TAMPA, Fla. — The Hillsborough County transportation surtax referendum is back on the ballot hours after it was to be removed.
On Friday, a court issued a stay of the order removing the county's transportation surtax referendum from the November ballot that went into effect Thursday night.
The stay remains in effect until further court action. This means that a notice posted to voters will be temporarily discarded — it had been posted online, placed in privacy booths at voting locations and in outgoing vote-by-mail ballots informing voters that votes cast either for or against the transportation measure will not count.
"We received the attached order from the appellate court, and therefore have removed the Notices to the Voter posted earlier today," the county supervisor of elections office said in a statement.
According to an earlier written order, the judicial court for Hillsborough County said the removal of the proposal came down to the measure not complying with the law.
"When Hillsborough County asks voters for more money, the law requires that it say what it means and mean what it says," the order said. "The law also requires that the County comply with the rules the Legislature has given about how the ballot question may be posed.
"On the ballot in Hillsborough County is a measure that does not mean what it says. It does not say what it means. It does not comply with the law, as it is required to do. Because it does not, the measure must be stricken from the ballot."
The 1% transportation tax referendum would've approved the raising of sales tax in Hillsborough County from 7.5% to 8.5% and allowed transportation officials to have the funds to make roads safer by adding bike lanes, lights and paving roads.
Something very similar was passed in 2018. Around half a billion tax dollars were collected.
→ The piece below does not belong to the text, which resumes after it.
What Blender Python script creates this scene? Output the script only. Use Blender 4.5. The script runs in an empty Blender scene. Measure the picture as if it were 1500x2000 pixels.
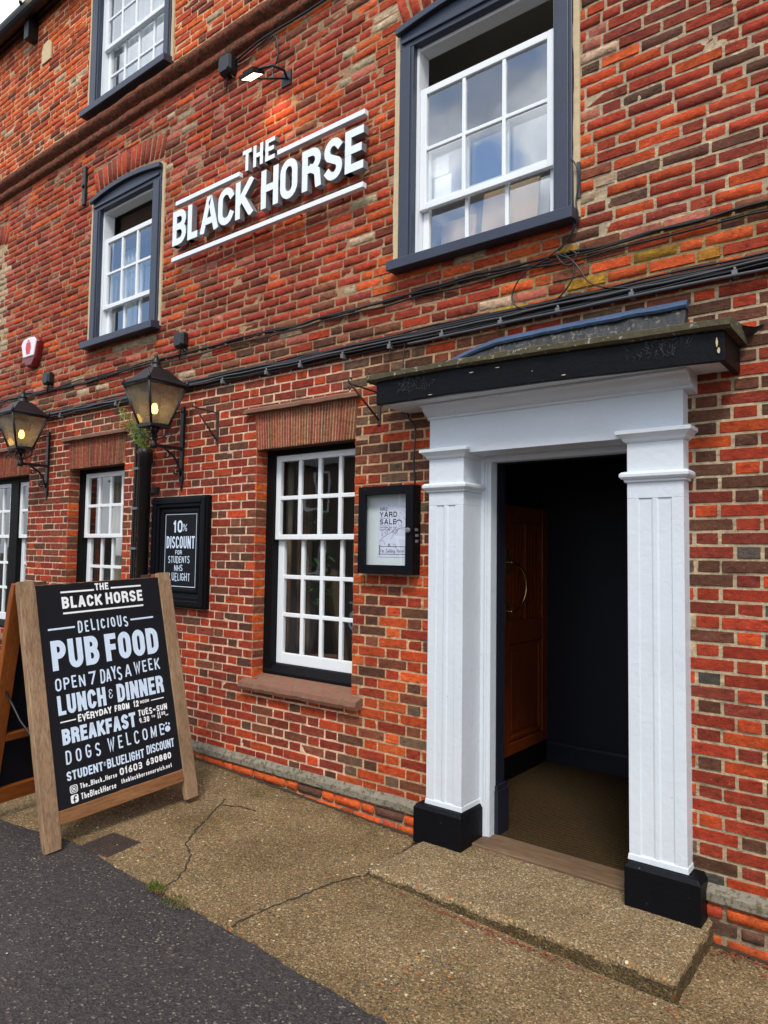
import bpy, math, random
from math import sin, cos, pi, radians as rad
from mathutils import Matrix, Vector, noise as mn

C = bpy.context.scene.collection
SC = bpy.context.scene
rnd = random.Random(7)

# ------------------------------------------------------------------ camera
CAMZ = 1.69
def cam_axes(yaw, pit, rol):
    f = Vector((sin(yaw)*cos(pit), cos(yaw)*cos(pit), sin(pit)))
    r = Vector((cos(yaw), -sin(yaw), 0)); u = r.cross(f)
    c, s = cos(rol), sin(rol)
    return c*r+s*u, -s*r+c*u, f
r_, u_, f_ = cam_axes(rad(-37.95), rad(3.3), rad(0.79))
cd = bpy.data.cameras.new('camera'); cam = bpy.data.objects.new('camera', cd); C.objects.link(cam)
cam.matrix_world = Matrix(((r_.x, u_.x, -f_.x, 0), (r_.y, u_.y, -f_.y, -3.6), (r_.z, u_.z, -f_.z, CAMZ), (0, 0, 0, 1)))
cd.sensor_width = 36; cd.lens = 1390/2000*36; cd.clip_start = .05; cd.clip_end = 2000
SC.camera = cam

# ------------------------------------------------------------------ world, sun, exposure
SUN_EL, SUN_AZ = 52, 152          # azimuth clockwise from +Y (north)
W = bpy.data.worlds.new('World'); SC.world = W; W.use_nodes = True
nt = W.node_tree; nt.nodes.clear()
def wn(t, **k):
    n = nt.nodes.new(t)
    for a, b in k.items(): setattr(n, a, b)
    return n
sky = wn('ShaderNodeTexSky', sky_type='NISHITA', sun_disc=False, sun_elevation=rad(SUN_EL), sun_rotation=rad(SUN_AZ), air_density=1.0, dust_density=.6, ozone_density=1.5)
tc = wn('ShaderNodeTexCoord'); mp = wn('ShaderNodeMapping'); mp.inputs['Scale'].default_value = (1, 1, 1.6); mp.inputs['Location'].default_value = (.35, .1, .2)
nz = wn('ShaderNodeTexNoise'); nz.inputs['Scale'].default_value = 3.2; nz.inputs['Detail'].default_value = 8; nz.inputs['Roughness'].default_value = .58
rp = wn('ShaderNodeValToRGB'); rp.color_ramp.elements[0].position = .42; rp.color_ramp.elements[1].position = .56
nz2 = wn('ShaderNodeTexNoise'); nz2.inputs['Scale'].default_value = 5.5; nz2.inputs['Detail'].default_value = 6
rp2 = wn('ShaderNodeValToRGB'); rp2.color_ramp.elements[0].position = .35; rp2.color_ramp.elements[1].position = .68
rp2.color_ramp.elements[0].color = (3.3, 3.7, 4.4, 1); rp2.color_ramp.elements[1].color = (9.2, 9.4, 9.7, 1)
mx = wn('ShaderNodeMixRGB'); bg = wn('ShaderNodeBackground'); bg.inputs['Strength'].default_value = .13; out = wn('ShaderNodeOutputWorld')
L = nt.links.new
L(tc.outputs['Generated'], mp.inputs['Vector']); L(mp.outputs[0], nz.inputs['Vector']); L(mp.outputs[0], nz2.inputs['Vector'])
def wm(op, a, b):
    n = wn('ShaderNodeMath', operation=op)
    for i, v in enumerate((a, b)):
        if isinstance(v, bpy.types.NodeSocket): L(v, n.inputs[i])
        else: n.inputs[i].default_value = v
    return n.outputs[0]
def spot(d, r):                    # 1 in the middle of a direction of the sky, 0 outside radius r
    v = wn('ShaderNodeVectorMath', operation='DISTANCE'); L(tc.outputs['Generated'], v.inputs[0]); v.inputs[1].default_value = d
    m = wn('ShaderNodeMapRange'); L(v.outputs['Value'], m.inputs[0]); m.inputs[1].default_value = 0; m.inputs[2].default_value = r; m.inputs[3].default_value = 1; m.inputs[4].default_value = 0
    return m.outputs[0]
gap = wm('ADD', wm('MULTIPLY', spot((-.438, -.757, .488), .058), .34), wm('MULTIPLY', spot((-.81, -.485, .33), .17), .36))
L(wm('SUBTRACT', wm('ADD', nz.outputs['Fac'], .06), gap), rp.inputs[0])
L(wm('SUBTRACT', nz2.outputs['Fac'], wm('MULTIPLY', spot((-.43, -.70, .57), .10), .35)), rp2.inputs[0])
L(rp.outputs[0], mx.inputs[0]); L(sky.outputs[0], mx.inputs[1]); L(rp2.outputs[0], mx.inputs[2]); L(mx.outputs[0], bg.inputs[0]); L(bg.outputs[0], out.inputs[0])

sd = bpy.data.lights.new('sun', 'SUN'); sd.energy = 1.5; sd.angle = rad(14); sd.color = (1, .95, .87)
sun = bpy.data.objects.new('sun', sd); C.objects.link(sun)
sdir = Vector((sin(rad(SUN_AZ))*cos(rad(SUN_EL)), cos(rad(SUN_AZ))*cos(rad(SUN_EL)), sin(rad(SUN_EL))))
sun.rotation_euler = sdir.to_track_quat('Z', 'Y').to_euler(); sun.location = (0, -20, 20)
SC.view_settings.view_transform = 'Standard'; SC.view_settings.look = 'None'; SC.view_settings.gamma = 1
SC.view_settings.exposure = 0.88
SC.cycles.max_bounces = 8; SC.cycles.transparent_max_bounces = 16

# ------------------------------------------------------------------ helpers
def lin(r, g, b):
    f = lambda c: (c/255/12.92) if c/255 <= .04045 else ((c/255+.055)/1.055)**2.4
    return (f(r), f(g), f(b))

def ROOT(o):
    while o.parent: o = o.parent
    return o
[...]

That referendum was ruled unconstitutional because voters decided how the money was spent.
However, supporters of the new transportation tax said that this time is different because county commissioners decided to put it on the November ballot.
On Oct. 10, All for Transportation Co-Founder Tyler Hudson expressed his disappointment with the court's decision and said it will bring more problems for people within the county.
"The only losers are the residents of Hillsborough County who have again had their opportunity to fix our broken transportation system delayed," he said in a statement. "We will continue to pay the high price of doing nothing and the call for action will only grow louder."